Par ailleurs, le 9 août dernier, Le Monde évoquait l’existence d’une « liste rouge » d’associations engagées dans la lutte contre les bassines dans la zone du plateau de Millevaches, après que le monde associatif s’était étonné du rejet d’un certain nombre de subventions à des associations.

Plus largement, le monde associatif dénonce une instrumentalisation croissante du CER dans un but de répression politique. D’abord utilisé contre « le séparatisme islamiste », le CER a depuis été à plusieurs reprises invoqué, mais souvent de manière informelle, sous la forme de reproches ou de menaces plus ou moins voilées.

Me Paul Mathonnet souligne ainsi la difficulté qu’ont bien souvent les associations à contester le rejet de demandes de subvention, les collectivités se gardant la plupart du temps d’invoquer directement le CER afin d’éviter un recours devant le tribunal administratif. « Nombre d’associations se voient retirer leurs subventions officiellement pour insuffisance de crédits », soupire l’avocat.

L’invocation explicite d’une violation du CER comme cause du rejet d’une demande de subvention, comme c’est le cas pour la compagnie Arlette Moreau, est donc particulièrement rare. « Cette fois, au moins, nous avons le vrai motif », se réjouit même Paul Mathonnet.

Contactée par Mediapart, la préfecture se contente de rappeler qu’« il n’y a pas de droit acquis à la subvention ». « Le choix de financer un projet se fait au regard des disponibilités financières et de la qualité des projets avec lesquels il est en concurrence. » Relancée sur le motif de ce rejet, sur la disposition du CER qui aurait été violée par la compagnie et sur les « engagements militants » qu’elle lui reproche, la préfecture indique n’avoir pas de commentaire à faire.

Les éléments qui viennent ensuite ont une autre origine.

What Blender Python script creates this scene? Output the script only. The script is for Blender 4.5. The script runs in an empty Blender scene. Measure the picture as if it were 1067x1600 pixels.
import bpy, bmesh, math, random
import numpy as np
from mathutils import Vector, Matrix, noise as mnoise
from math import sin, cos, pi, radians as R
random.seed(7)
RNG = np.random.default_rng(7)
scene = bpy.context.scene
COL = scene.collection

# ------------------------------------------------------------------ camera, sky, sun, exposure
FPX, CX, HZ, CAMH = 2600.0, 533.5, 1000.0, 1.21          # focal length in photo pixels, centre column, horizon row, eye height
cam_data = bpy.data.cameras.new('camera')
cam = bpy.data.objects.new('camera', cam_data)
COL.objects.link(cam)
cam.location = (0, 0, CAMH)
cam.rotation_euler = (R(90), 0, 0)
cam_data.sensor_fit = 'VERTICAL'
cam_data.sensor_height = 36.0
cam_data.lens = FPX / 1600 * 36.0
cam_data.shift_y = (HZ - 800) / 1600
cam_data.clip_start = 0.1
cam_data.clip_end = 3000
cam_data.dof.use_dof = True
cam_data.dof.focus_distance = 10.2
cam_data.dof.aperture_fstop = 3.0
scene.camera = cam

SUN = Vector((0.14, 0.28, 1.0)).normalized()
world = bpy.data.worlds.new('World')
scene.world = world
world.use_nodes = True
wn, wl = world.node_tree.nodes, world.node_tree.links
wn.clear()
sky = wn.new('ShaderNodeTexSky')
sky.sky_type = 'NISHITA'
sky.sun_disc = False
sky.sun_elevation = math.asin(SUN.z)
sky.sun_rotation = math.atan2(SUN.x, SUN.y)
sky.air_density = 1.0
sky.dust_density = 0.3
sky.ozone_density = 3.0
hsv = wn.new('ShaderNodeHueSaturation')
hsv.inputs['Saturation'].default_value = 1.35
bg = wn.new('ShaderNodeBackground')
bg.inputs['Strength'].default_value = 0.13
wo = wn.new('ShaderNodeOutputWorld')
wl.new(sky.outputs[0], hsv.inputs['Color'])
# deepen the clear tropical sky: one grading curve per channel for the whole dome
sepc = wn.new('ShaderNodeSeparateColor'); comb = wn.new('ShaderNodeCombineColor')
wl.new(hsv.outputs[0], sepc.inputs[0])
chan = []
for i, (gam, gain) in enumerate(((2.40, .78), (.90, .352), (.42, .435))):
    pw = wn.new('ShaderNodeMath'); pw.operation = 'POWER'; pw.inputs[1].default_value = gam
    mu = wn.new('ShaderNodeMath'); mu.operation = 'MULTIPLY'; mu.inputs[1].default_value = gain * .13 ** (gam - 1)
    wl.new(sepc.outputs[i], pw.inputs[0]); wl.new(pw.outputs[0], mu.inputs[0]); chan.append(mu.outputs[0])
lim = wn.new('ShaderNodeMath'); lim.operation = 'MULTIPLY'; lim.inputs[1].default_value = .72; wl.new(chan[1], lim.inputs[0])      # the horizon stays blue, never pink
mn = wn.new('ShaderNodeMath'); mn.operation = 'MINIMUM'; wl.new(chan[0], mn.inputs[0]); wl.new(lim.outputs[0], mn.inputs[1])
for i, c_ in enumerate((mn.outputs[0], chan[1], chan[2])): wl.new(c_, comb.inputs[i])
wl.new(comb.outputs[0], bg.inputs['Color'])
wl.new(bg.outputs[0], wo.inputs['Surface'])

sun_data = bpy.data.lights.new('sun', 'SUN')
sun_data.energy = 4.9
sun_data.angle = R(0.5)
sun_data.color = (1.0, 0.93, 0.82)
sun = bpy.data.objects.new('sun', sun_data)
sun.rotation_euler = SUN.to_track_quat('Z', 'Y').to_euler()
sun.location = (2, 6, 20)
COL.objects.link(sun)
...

En attendant que son recours soit examiné, c’est la déception au sein de la compagnie Arlette Moreau. Même si son avenir n’est pas remis en cause, cela « plonge toute la structure dans une précarité importante », regrette Nicolas Hay. « Pour l’instant, il n’y a aucun salarié permanent. Cela nous aurait permis d’embaucher une personne. Cela met également en danger l’intermittence des comédiens », détaille le codirecteur artistique.